Now consumes nearly 40% more coal than the rest of the world combined, largely for power generation. Over one-third of all the coal consumed globally is burned by power plants in China. China’s influence in global coal market trends is unparalleled by any country for any type of fuel, with China’s share of global coal consumption now standing at 58%. (Emphasis added.)

The IEA expects China’s astonishing coal demand to continue. It says electricity generation in China increased by about 7% in 2023 and 2024, and it expects electricity consumption to continue growing by about 6% per year through 2027. At that rate, China’s electricity use will double over the next decade or so.

One of the most interesting graphics in the IEA report shows the close connection between economic growth and electricity demand. As seen in the chart above, sometimes GDP leads the increase in electricity demand, and sometimes it lags. But the chart shows that what’s true in China — and every other country on the planet — is that economic growth drives electricity demand, and electricity demand drives economic growth.

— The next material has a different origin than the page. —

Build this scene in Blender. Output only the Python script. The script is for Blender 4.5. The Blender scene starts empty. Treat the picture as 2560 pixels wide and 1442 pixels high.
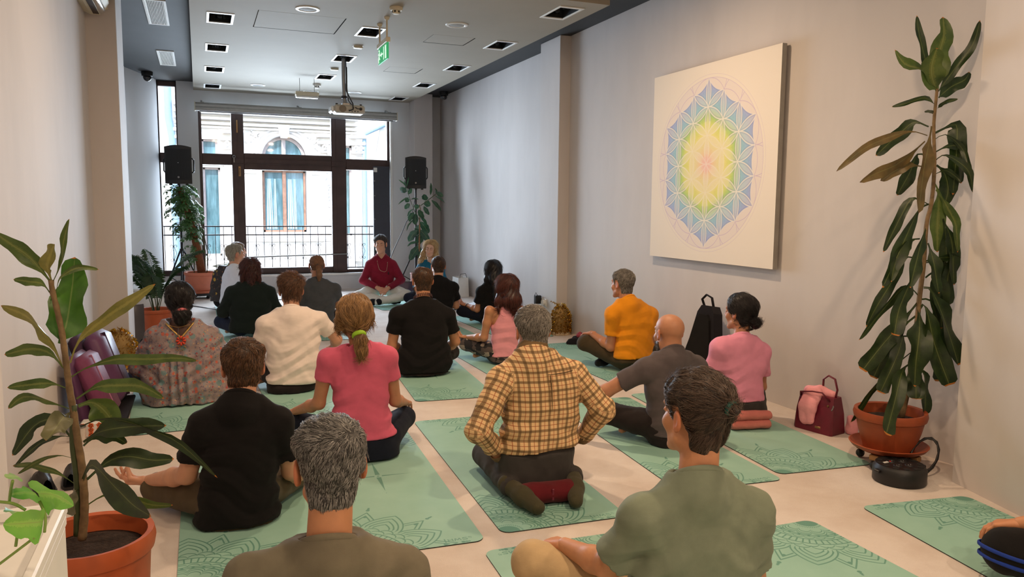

One of the revelations from the IEA’s electricity report is the staggering amount of juice China uses to produce solar panels, batteries, and electric vehicles. The IEA explains:

In China, industry consumes approximately 60% of all electricity, much higher than in any other country in the world (32% on average in the OECD). Over the three-year period from 2022 to 2024, 48% of the increase in Chinese electricity demand came from the industry sector. The manufacturing of PV modules, batteries, and EVs, excluding the processing of associated materials, are estimated to have consumed around 320 TWh of electricity in 2024…which rose by more than 230 TWh over 2022-2024. During this period, new energy products made up nearly 35% of the increase in industrial electricity demand and 16% of the growth in total electricity use across China. Including the numerous electricity-intensive upstream processes associated with these products that take place in China, such as the refining and processing of the related materials, can further boost these numbers. (Emphasis added.)

Pay attention to that last sentence.

The IEA is saying that the 320 TWh estimate represents only a part of the electricity China uses to produce PV panels, batteries, and EVs. If the agency included all the energy needed to refine copper, lithium, and rare earths, and smelt the steel, aluminum, and other metals needed for alt-energy products, the electricity total would be significantly larger.

How will China meet its growing electricity demand? As shown above, according to data from the International Atomic Energy Agency, it is building more nuclear capacity than any other country. But King Coal still rules. According to Reuters, China’s coal imports hit a record high in 2024, with imports up 14.4% over 2023. In addition, the latest Global Energy Monitor figures show China is now building 204,000 megawatts of coal-fired capacity. Thus, India and China are building five times more coal plants than nuclear plants.

Here’s another comparison. As shown above, when China finishes the 204,000 megawatts of coal capacity now under construction, it will have nearly 1.4 million megawatts of installed coal-fired capacity. Thus, within the next few years, China’s fleet of coal plants will be larger than all of the generation capacity — including coal, gas, nuclear, solar, wind, oil, biomass, and hydro — in the US. It will also be larger than the EU’s entire generation capacity.

As seen above, the soaring use of coal in China and India is resulting in massive increases in COemissions. The growth of those emissions is obliterating the decarbonization efforts in the US, Germany, the UK, and Japan.

This chart (which I have published several times) uses the same numbers as the preceding one but provides a higher-resolution look at the comparative numbers. While both charts use data through 2023, it is reasonable to assume that the 2024 CO2 numbers will show a similar trend.

Finally, let’s look at India, where electricity use and coal consumption are soaring. The IEA reports that electricity use in the country jumped by 5.8% in 2024. That jump in electricity use was fueled by “a rapidly expanding economy that is estimate to grow by 7% in 2024.” The IEA also reported that “Coal-based generation remains the backbone of India’s electricity mix, accounting for 74% of the total.”

As Reuters explained last month, India’s coal power emissions hit a new high of 1.2 billion tons of CO2 in 2024. Reuters also reported that India is building significant amounts of alt-energy, including 29,000 megawatts of solar and 6,300 megawatts of wind capacity. But as seen above, most of the growth in India’s electricity generation is coming from coal plants, and the IEA expects “a minimum” of 80 gigawatts (80,000 megawatts) of new coal capacity to come online in India over the next five years.

While China and India are building coal plants, and lots of them, western governments are touting their moves away from coal. Last September, the last coal-fired power plant in the UK was shut down. The BBC celebrated the news, saying the UK was the “birthplace of coal power,” and it was now “the first major economy to give it up.” The UK’s energy minister, Michael Shanks, claimed that while the UK’s coal era was ending, “a new age of good energy jobs for our country is just beginning.”

I will be writing more about the coal sector in the coming weeks, including a look at President Trump’s call to open “hundreds” of coal plants in the US. I wouldn’t bet on that happening. Nevertheless, it’s clear that the climate and energy policies in the UK, US, and other developed countries are becoming irrelevant.

Unless or until China and India decide to burn less coal, global CO2 emissions will continue rising.